**What the task requires**
Your job is to restate each entry word for word.

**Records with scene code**

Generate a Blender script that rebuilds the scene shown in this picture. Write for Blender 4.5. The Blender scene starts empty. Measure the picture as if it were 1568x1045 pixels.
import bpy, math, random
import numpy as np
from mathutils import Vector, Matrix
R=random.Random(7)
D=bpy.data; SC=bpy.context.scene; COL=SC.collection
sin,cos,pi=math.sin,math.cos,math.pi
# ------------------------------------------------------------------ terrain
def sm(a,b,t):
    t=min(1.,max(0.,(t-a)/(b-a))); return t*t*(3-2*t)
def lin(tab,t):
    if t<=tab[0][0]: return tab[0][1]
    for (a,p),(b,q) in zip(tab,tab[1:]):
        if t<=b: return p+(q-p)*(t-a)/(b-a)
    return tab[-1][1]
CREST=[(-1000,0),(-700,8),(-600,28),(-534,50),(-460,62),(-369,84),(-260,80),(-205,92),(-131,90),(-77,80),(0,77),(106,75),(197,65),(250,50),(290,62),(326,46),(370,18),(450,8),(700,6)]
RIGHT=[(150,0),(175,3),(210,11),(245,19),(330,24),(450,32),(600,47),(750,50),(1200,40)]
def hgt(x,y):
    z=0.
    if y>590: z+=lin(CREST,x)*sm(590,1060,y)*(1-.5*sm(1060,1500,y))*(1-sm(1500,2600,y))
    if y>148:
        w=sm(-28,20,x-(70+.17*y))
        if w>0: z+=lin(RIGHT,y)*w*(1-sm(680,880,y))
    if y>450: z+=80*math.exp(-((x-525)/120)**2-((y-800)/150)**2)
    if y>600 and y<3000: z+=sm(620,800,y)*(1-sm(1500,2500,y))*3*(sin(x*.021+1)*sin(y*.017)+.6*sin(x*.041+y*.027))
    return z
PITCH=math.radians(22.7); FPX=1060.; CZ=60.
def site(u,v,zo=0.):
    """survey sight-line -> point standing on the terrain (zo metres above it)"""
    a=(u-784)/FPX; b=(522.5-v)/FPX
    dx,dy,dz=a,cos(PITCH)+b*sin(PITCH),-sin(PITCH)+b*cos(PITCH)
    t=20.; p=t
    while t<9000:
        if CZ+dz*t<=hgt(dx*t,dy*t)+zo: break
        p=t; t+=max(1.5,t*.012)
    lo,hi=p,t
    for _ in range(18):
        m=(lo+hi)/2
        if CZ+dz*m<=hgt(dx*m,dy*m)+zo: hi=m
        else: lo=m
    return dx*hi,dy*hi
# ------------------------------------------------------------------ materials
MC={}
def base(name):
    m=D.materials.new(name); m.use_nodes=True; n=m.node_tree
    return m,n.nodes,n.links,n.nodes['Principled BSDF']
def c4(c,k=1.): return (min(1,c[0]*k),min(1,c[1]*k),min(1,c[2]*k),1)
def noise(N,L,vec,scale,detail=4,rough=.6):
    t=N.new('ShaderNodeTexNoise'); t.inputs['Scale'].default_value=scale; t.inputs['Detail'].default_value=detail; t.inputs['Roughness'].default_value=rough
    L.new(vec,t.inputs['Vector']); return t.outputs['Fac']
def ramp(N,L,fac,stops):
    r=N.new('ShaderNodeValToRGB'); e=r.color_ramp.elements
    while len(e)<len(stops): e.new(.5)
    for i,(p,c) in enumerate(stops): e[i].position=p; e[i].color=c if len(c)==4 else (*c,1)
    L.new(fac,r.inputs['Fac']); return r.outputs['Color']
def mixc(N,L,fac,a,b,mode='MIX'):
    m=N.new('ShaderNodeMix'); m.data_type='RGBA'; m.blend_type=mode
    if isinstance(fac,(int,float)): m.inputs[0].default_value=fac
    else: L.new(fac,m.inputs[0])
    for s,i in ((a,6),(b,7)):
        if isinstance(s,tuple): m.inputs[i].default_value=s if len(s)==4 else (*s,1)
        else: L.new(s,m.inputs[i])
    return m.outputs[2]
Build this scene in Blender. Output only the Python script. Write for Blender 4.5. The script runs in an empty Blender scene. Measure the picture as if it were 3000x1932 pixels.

**Answer for this exercise**
Generate a Blender script that rebuilds the scene shown in this picture. Write for Blender 4.5. The Blender scene starts empty. Measure the picture as if it were 1568x1045 pixels.
import bpy, math, random
import numpy as np
from mathutils import Vector, Matrix
R=random.Random(7)
D=bpy.data; SC=bpy.context.scene; COL=SC.collection
sin,cos,pi=math.sin,math.cos,math.pi
# ------------------------------------------------------------------ terrain
def sm(a,b,t):
    t=min(1.,max(0.,(t-a)/(b-a))); return t*t*(3-2*t)
def lin(tab,t):
    if t<=tab[0][0]: return tab[0][1]
    for (a,p),(b,q) in zip(tab,tab[1:]):
        if t<=b: return p+(q-p)*(t-a)/(b-a)
    return tab[-1][1]
CREST=[(-1000,0),(-700,8),(-600,28),(-534,50),(-460,62),(-369,84),(-260,80),(-205,92),(-131,90),(-77,80),(0,77),(106,75),(197,65),(250,50),(290,62),(326,46),(370,18),(450,8),(700,6)]
RIGHT=[(150,0),(175,3),(210,11),(245,19),(330,24),(450,32),(600,47),(750,50),(1200,40)]
def hgt(x,y):
    z=0.
    if y>590: z+=lin(CREST,x)*sm(590,1060,y)*(1-.5*sm(1060,1500,y))*(1-sm(1500,2600,y))
    if y>148:
        w=sm(-28,20,x-(70+.17*y))
        if w>0: z+=lin(RIGHT,y)*w*(1-sm(680,880,y))
    if y>450: z+=80*math.exp(-((x-525)/120)**2-((y-800)/150)**2)
    if y>600 and y<3000: z+=sm(620,800,y)*(1-sm(1500,2500,y))*3*(sin(x*.021+1)*sin(y*.017)+.6*sin(x*.041+y*.027))
    return z
PITCH=math.radians(22.7); FPX=1060.; CZ=60.
def site(u,v,zo=0.):
    """survey sight-line -> point standing on the terrain (zo metres above it)"""
    a=(u-784)/FPX; b=(522.5-v)/FPX
    dx,dy,dz=a,cos(PITCH)+b*sin(PITCH),-sin(PITCH)+b*cos(PITCH)
    t=20.; p=t
    while t<9000:
        if CZ+dz*t<=hgt(dx*t,dy*t)+zo: break
        p=t; t+=max(1.5,t*.012)
    lo,hi=p,t
    for _ in range(18):
        m=(lo+hi)/2
        if CZ+dz*m<=hgt(dx*m,dy*m)+zo: hi=m
        else: lo=m
    return dx*hi,dy*hi
# ------------------------------------------------------------------ materials
MC={}
def base(name):
    m=D.materials.new(name); m.use_nodes=True; n=m.node_tree
    return m,n.nodes,n.links,n.nodes['Principled BSDF']
def c4(c,k=1.): return (min(1,c[0]*k),min(1,c[1]*k),min(1,c[2]*k),1)
def noise(N,L,vec,scale,detail=4,rough=.6):
    t=N.new('ShaderNodeTexNoise'); t.inputs['Scale'].default_value=scale; t.inputs['Detail'].default_value=detail; t.inputs['Roughness'].default_value=rough
    L.new(vec,t.inputs['Vector']); return t.outputs['Fac']
def ramp(N,L,fac,stops):
    r=N.new('ShaderNodeValToRGB'); e=r.color_ramp.elements
    while len(e)<len(stops): e.new(.5)
    for i,(p,c) in enumerate(stops): e[i].position=p; e[i].color=c if len(c)==4 else (*c,1)
    L.new(fac,r.inputs['Fac']); return r.outputs['Color']
def mixc(N,L,fac,a,b,mode='MIX'):
    m=N.new('ShaderNodeMix'); m.data_type='RGBA'; m.blend_type=mode
    if isinstance(fac,(int,float)): m.inputs[0].default_value=fac
    else: L.new(fac,m.inputs[0])
    for s,i in ((a,6),(b,7)):
        if isinstance(s,tuple): m.inputs[i].default_value=s if len(s)==4 else (*s,1)
        else: L.new(s,m.inputs[i])
    return m.outputs[2]
Build this scene in Blender. Output only the Python script. Write for Blender 4.5. The script runs in an empty Blender scene. Measure the picture as if it were 3000x1932 pixels.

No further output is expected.